2. Mahkemece uyulmasına karar verilen bozma ilamında, İlk Derece Mahkemesince, asıl ve birleşen dava bakımından ayrı ayrı hüküm kurulup HMK 297 nci maddeye uygun, taraf ve Yargıtay denetimine elverişli şekilde karar verilmesi gerekirken, yazılı şekilde karar verilmiş olmasının usul ve kanuna aykırı olduğu şeklinde belirtilmiştir. Mahkemece bozmaya uyulmasına rağmen, davalılar aleyhine açılan ve HMK 59 uncu madde kapsamında mecburi dava arkadaşlığı niteliğinde bulunan asıl ve birleşen davanın kısmen kabulüne karar verilerek, bozmaya uygun yeni bir hüküm kurulmadığı anlaşılmıştır.

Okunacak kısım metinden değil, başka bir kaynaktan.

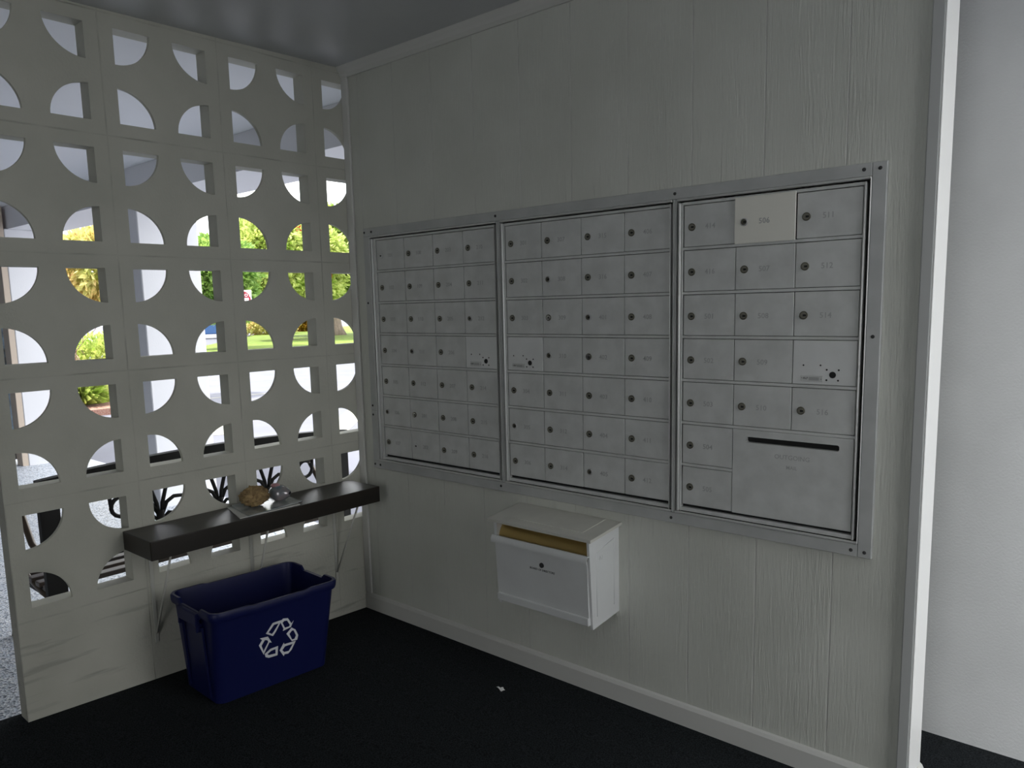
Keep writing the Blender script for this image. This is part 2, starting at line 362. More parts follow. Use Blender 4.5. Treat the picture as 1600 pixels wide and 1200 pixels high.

3. Tüm bu açıklamalar ışığında, Mahkemece bozma ilamına uyulmasına rağmen asıl davada davalı şirketler ile birşelen davada davalı TOKİ arasında zorunlu dava arkadaşlığı olduğundan bahisle, bozma ilamına aykırı şekilde hüküm tesisi usul ve yasaya aykırı olup, bozmayı gerektirmiştir.
4. Bozma nedenine göre davacının sair temyiz itirazları ile davalının tüm temyiz itirazlarının incelenmesine şimdilik yer olmadığına karar verilmiştir.
VII. KARAR
Açıklanan sebeplerle,
1. Temyiz olunan İlk Derece Mahkemesi kararının BOZULMASINA,
2. Bozma nedenine göre asıl ve birleşen davada davacının sair, davalının tüm temyiz itirazlarının şimdilik incelemesine yer olmadığına,
Peşin alınan temyiz harcının istek halinde temyiz eden asıl ve birleşen davada davacı ile birleşen davada davalıya iadesine,
23.01.2024 tarihinde oy birliğiyle karar verildi.